Here it is pointed out that the force is in the hands of those who work their own destruction, in the hands of the individual men who make up the masses; it is pointed out that the source of the evil is the government. It would seem evident that the contradiction between life and conscience had reached the limit beyond which it cannot go, and after reaching this limit some solution of it must be found.

But the author does not think so. He sees in this the tragedy of human life, and after depicting all the horror of the position he concludes that human life must be spent in the midst of this horror.

So much for the attitude to war of those who regard it as something tragic and fated by destiny.

The third category consists of men who have lost all conscience and, consequently, all common sense and feeling of humanity.

To this category belongs Moltke, whose opinion has been quoted above by Maupassant, and the majority of military men, who have been educated in this cruel superstition, live by it, and consequently are often in all simplicity convinced that war is not only an inevitable, but even a necessary and beneficial thing. This is also the view of some civilians, so-called educated and cultivated people.

Here is what the celebrated academician Camille Doucet writes in reply to the editor of the REVUE DES REVUES, where several letters on war were published together:

"Dear Sir: When you ask the least warlike of academicians whether he is a partisan of war, his answer is known beforehand.

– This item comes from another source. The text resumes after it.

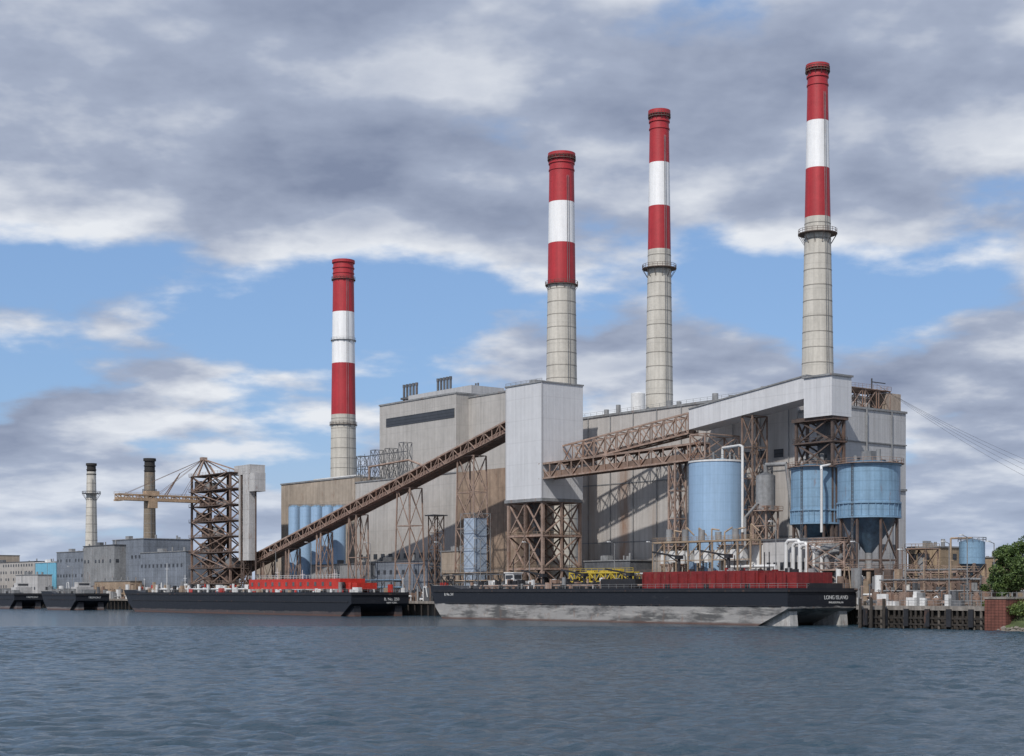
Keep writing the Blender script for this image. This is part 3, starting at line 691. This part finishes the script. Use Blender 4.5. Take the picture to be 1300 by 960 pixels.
bl.box(ra-18,ra-4,5,16,9,11.6); bl.box(ra-60,ra-24,6,15,9,10.5)
pp=o.part('deck_pipes',RUSTLT)
for k in range(5): pp.tube((s0+18,6+k*1.6,9.9),(ra-2,6+k*1.6,9.9),.22,8)
for i in range(22): a=s0+18+i*(ra-s0-20)/22; pp.box(a,a+.3,5.4,13.4,9,9.6)
mc=o.part('deck_machinery',GREYM); md=o.part('dark_deck_machinery',BLACKH); mw=o.part('white_deck_fittings',WHITE); mr_=o.part('red_deck_fittings',REDB)
for i in range(160):
    a=U(s0+12,ra-1) if i<130 else U(ra,rc-2); b=U(5,16.5); zz_=9 if i<130 else 12.7
    q_=random.choice((mc,md,md,mw,pp) if i<130 else (md,mc,rh)); h=U(.6,3.0) if i<130 else U(.8,1.5)
    if R()<.5: q_.box(a,a+U(.5,2.0),b,b+U(.5,1.5),zz_,zz_+h)
    else: q_.cyl(a,b,zz_,zz_+h*1.1,U(.2,.6),None,10)
for i in range(7): a=U(ra,rc); md.beam((a,9,12.7),(a,9,13.2+U(1.5,5)),.18)
bx=S(552,4); mr_.box(bx,bx+3,6,7,9.6,11); md.trestle(bx+2,bx+5,5,8,9,13,1,.2,.14)
cr=o.part('deck_cranes',BLACKH)
for px in (690,742,800,862,925):
    a=S(px,10); zz_=9 if px<816 else 13.3; cr.cyl(a,10,zz_,zz_+4,.5,.4,12); cr.beam((a,10,zz_+4),(a-9,9,zz_+5.4),.45); cr.beam((a,10,zz_+2.5),(a-4,9.5,zz_+4.6),.25); cr.box(a-.8,a+.8,9.2,10.8,zz_+3.4,zz_+4.4)
e=o.done(); text(e,'LONG ISLAND',o.an,s1+.05,17.2,6.3,1.35,WHITE); text(e,'PHILADELPHIA, PA',o.an,s1+.05,17.2,5.3,.65,WHITE)
text(e,'B. No. 241',o.an,s0+10,-.03,7.0,1.1,WHITE,'side')
o,s0,s1=barge('tank_barge',157,446,23,8.0,HULL2,prow=14)
rh=o.part('red_deckhouse',REDB); ra=S(316,5); rb=S(432,5); rh.box(ra,rb,5,15,9.2,12.7); rh.box(rb+.01,rb+9,6,14,9,11.2)
wr=o.part('white_trim',WHITE); wr.rail((ra,4.8,12.7),(rb,4.8,12.7),step=2.2,w=.09,h=1.3); wr.box(ra-1,rb+1,4.6,15.4,8.9,9.1)
for i in range(12): a=ra+2+i*(rb-ra-4)/12; o.part('openings',GREYD).box(a,a+1.4,4.9,4.997,10.2,11.6)
lgs=o.part('deck_supports',GREYD)
for i in range(14): a=ra+(rb-ra)*i/14; lgs.beam((a,5.2,8),(a,5.2,8.9),.4)
mc=o.part('deck_machinery',GREYM); md=o.part('dark_deck_machinery',BLACKH); mw=o.part('white_deck_fittings',WHITE); mt=o.part('tan_fittings',YBR); mr2=o.part('red_fittings',REDB)
for i in range(210):
    a=U(s0+6,s1-2); b=U(2,20); q_=random.choice((mc,md,mw,mw,mt,mr2)); h=U(.8,3.2)
    if ra-1<a<rb+1: b=U(2,3.5); h*=.4
    if R()<.5: q_.box(a,a+U(.6,4),b,b+U(.5,1.5),8,8+h)
    else: q_.cyl(a,b,8,8+h*1.1,U(.25,.8),None,10)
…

"Alas! sir, you yourself speak of the pacific ideal inspiring your generous compatriots as a dream.

"During my life I have heard a great many good people protest against this frightful custom of international butchery, which all admit and deplore; but how is it to be remedied?

"Often, too, there have been attempts to suppress dueling; one would fancy that seemed an easy task: but not at all! All that has been done hitherto with that noble object has never been and never will be of use.